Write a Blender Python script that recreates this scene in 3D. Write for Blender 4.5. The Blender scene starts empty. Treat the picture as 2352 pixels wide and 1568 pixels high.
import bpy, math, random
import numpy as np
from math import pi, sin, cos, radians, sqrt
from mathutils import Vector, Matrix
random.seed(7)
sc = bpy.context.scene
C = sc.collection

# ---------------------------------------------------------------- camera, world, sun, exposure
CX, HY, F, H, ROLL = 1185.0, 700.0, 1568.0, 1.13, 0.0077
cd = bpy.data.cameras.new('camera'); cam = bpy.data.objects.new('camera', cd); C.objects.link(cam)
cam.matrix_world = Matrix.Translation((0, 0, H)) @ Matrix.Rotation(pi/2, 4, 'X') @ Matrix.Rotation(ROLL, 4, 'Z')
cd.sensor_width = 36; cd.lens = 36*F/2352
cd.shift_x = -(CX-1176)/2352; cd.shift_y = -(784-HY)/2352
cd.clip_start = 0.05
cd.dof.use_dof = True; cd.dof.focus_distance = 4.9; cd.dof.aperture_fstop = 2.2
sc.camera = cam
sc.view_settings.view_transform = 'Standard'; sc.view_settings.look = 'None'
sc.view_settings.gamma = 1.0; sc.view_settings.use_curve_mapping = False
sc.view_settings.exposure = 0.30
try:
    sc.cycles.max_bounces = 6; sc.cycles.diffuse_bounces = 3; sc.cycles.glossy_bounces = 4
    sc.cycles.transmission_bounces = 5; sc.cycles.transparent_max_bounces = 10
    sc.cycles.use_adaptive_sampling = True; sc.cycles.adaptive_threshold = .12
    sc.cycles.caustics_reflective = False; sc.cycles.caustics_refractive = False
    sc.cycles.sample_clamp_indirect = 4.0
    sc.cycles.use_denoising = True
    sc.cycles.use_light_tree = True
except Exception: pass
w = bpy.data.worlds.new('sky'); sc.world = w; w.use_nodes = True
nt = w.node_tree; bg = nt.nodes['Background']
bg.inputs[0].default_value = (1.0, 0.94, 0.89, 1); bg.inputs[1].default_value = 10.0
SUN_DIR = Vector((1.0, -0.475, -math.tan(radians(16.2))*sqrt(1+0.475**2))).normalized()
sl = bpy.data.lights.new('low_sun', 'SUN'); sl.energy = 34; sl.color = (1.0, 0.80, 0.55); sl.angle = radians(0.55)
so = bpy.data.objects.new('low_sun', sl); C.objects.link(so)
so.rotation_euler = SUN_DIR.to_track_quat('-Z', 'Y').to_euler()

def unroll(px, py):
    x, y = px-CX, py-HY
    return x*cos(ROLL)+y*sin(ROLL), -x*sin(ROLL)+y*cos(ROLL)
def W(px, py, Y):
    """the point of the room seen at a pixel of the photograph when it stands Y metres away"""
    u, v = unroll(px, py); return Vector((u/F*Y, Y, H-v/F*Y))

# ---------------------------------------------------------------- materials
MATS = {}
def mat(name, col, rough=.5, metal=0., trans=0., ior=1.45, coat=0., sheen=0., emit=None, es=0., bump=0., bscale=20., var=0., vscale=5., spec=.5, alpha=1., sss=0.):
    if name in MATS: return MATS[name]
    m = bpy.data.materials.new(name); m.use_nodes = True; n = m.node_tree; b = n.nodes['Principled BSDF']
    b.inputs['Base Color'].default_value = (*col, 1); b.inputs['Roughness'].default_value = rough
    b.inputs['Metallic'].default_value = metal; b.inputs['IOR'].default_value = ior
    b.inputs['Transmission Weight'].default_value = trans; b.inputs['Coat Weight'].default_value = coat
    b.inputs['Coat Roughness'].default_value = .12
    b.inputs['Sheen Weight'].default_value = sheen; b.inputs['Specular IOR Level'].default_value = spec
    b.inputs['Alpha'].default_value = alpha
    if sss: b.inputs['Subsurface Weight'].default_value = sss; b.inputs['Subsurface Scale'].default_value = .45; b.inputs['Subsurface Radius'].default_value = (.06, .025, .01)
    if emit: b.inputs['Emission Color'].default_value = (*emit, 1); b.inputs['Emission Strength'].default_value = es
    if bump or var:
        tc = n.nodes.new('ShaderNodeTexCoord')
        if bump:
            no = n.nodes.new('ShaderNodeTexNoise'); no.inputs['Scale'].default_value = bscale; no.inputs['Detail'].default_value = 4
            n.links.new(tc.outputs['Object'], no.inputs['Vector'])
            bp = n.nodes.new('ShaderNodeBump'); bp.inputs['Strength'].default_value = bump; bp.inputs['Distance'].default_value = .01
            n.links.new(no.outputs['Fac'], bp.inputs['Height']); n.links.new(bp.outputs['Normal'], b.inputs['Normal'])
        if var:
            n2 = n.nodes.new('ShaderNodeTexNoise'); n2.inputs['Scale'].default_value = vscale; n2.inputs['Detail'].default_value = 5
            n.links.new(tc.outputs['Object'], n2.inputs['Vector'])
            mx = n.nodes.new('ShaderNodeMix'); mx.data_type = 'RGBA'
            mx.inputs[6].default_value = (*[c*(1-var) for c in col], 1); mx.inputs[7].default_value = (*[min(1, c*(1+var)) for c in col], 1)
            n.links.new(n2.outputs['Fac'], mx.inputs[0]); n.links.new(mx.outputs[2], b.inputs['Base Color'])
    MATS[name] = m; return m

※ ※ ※

WHAT YOU SHOULD DO → Give back exactly the material above from its opening line to the line bearing "C = sc.collection".

FULL ANSWER →
Write a Blender Python script that recreates this scene in 3D. Write for Blender 4.5. The Blender scene starts empty. Treat the picture as 2352 pixels wide and 1568 pixels high.
import bpy, math, random
import numpy as np
from math import pi, sin, cos, radians, sqrt
from mathutils import Vector, Matrix
random.seed(7)
sc = bpy.context.scene
C = sc.collection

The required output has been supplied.